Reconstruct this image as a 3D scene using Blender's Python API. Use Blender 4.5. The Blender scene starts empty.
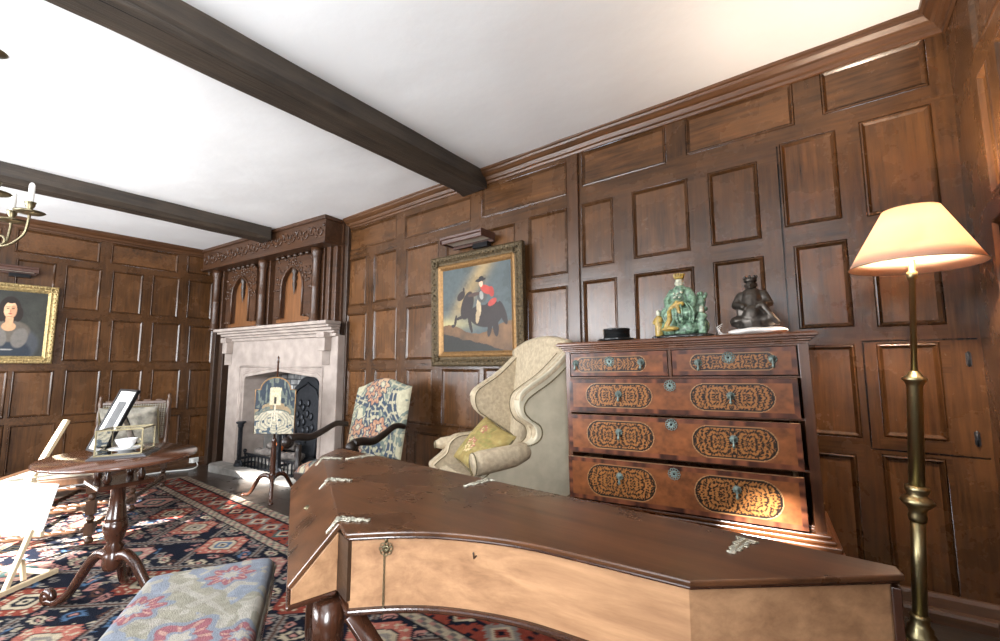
import bpy, math, random
import numpy as np
from mathutils import Vector, Matrix, Quaternion
PI=math.pi
C=bpy.context.scene.collection
ZC=1.1                      # camera height; the old floor slopes gently up to the right
def fl(x): return 0.0833+0.0389*x
SL=math.atan(0.0389)

# ------------------------------------------------------------------ noise
def _h(i,j,s):
    i=i.astype(np.int64)&0xffff; j=j.astype(np.int64)&0xffff
    n=(i*374761393+j*668265263+s*974634777)&0xffffffff
    n=((n^(n>>13))*1274126177)&0xffffffff
    n=n^(n>>16)
    return (n&0xffff)/65535.0
def vn(x,y,s=0):
    x=np.asarray(x,float);y=np.asarray(y,float)
    i=np.floor(x);j=np.floor(y);u=x-i;v=y-j
    u=u*u*(3-2*u);v=v*v*(3-2*v)
    return (_h(i,j,s)*(1-u)+_h(i+1,j,s)*u)*(1-v)+(_h(i,j+1,s)*(1-u)+_h(i+1,j+1,s)*u)*v
def fbm(x,y,s=0,o=4):
    t=0;a=.5
    for k in range(o):
        t=t+a*vn(x*2**k,y*2**k,s+k*17);a*=.5
    return t/(1-.5**o)
def lin(c):
    c=np.asarray(c,float)
    if c.max()>1.001: c=c/255.
    return np.where(c<=.04045,c/12.92,((c+.055)/1.055)**2.4)
def L4(c): return tuple(lin(c))+(1.0,)

# ------------------------------------------------------------------ materials
def newmat(name):
    m=bpy.data.materials.new(name);m.use_nodes=True
    nt=m.node_tree;b=nt.nodes['Principled BSDF']
    return m,nt,b
def N(nt,t,**k):
    n=nt.nodes.new(t)
    for a,v in k.items(): setattr(n,a,v)
    return n
def plain(name,col,rough=.5,metal=0,bump=0,bscale=40,var=0,spec=.5,sheen=0,emit=None,coat=0):
    m,nt,b=newmat(name)
    b.inputs['Base Color'].default_value=L4(col);b.inputs['Roughness'].default_value=rough
    b.inputs['Metallic'].default_value=metal;b.inputs['Specular IOR Level'].default_value=spec
    b.inputs['Coat Weight'].default_value=coat
    if sheen: b.inputs['Sheen Weight'].default_value=sheen
    if emit: b.inputs['Emission Color'].default_value=L4(emit[0]);b.inputs['Emission Strength'].default_value=emit[1]
    if bump or var:
        tc=N(nt,'ShaderNodeTexCoord');no=N(nt,'ShaderNodeTexNoise');no.inputs['Scale'].default_value=bscale;no.inputs['Detail'].default_value=4
        nt.links.new(tc.outputs['Object'],no.inputs['Vector'])
        if bump:
            bp=N(nt,'ShaderNodeBump');bp.inputs['Strength'].default_value=bump;bp.inputs['Distance'].default_value=.01
            nt.links.new(no.outputs['Fac'],bp.inputs['Height']);nt.links.new(bp.outputs['Normal'],b.inputs['Normal'])
        if var:
            mx=N(nt,'ShaderNodeMix',data_type='RGBA');c=lin(col)
            mx.inputs[6].default_value=tuple(c*(1-var))+(1,);mx.inputs[7].default_value=tuple(np.minimum(c*(1+var),1))+(1,)
            mg=N(nt,'ShaderNodeMapRange');mg.inputs[1].default_value=.34;mg.inputs[2].default_value=.66
            nt.links.new(no.outputs['Fac'],mg.inputs[0]);nt.links.new(mg.outputs[0],mx.inputs[0]);nt.links.new(mx.outputs[2],b.inputs['Base Color'])
    return m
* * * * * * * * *
__EXERCISE GOAL__
Review the preceding data and report every line that includes the string "scene".

__ANSWER FOR THE TASK__
Reconstruct this image as a 3D scene using Blender's Python API. Use Blender 4.5. The Blender scene starts empty.
C=bpy.context.scene.collection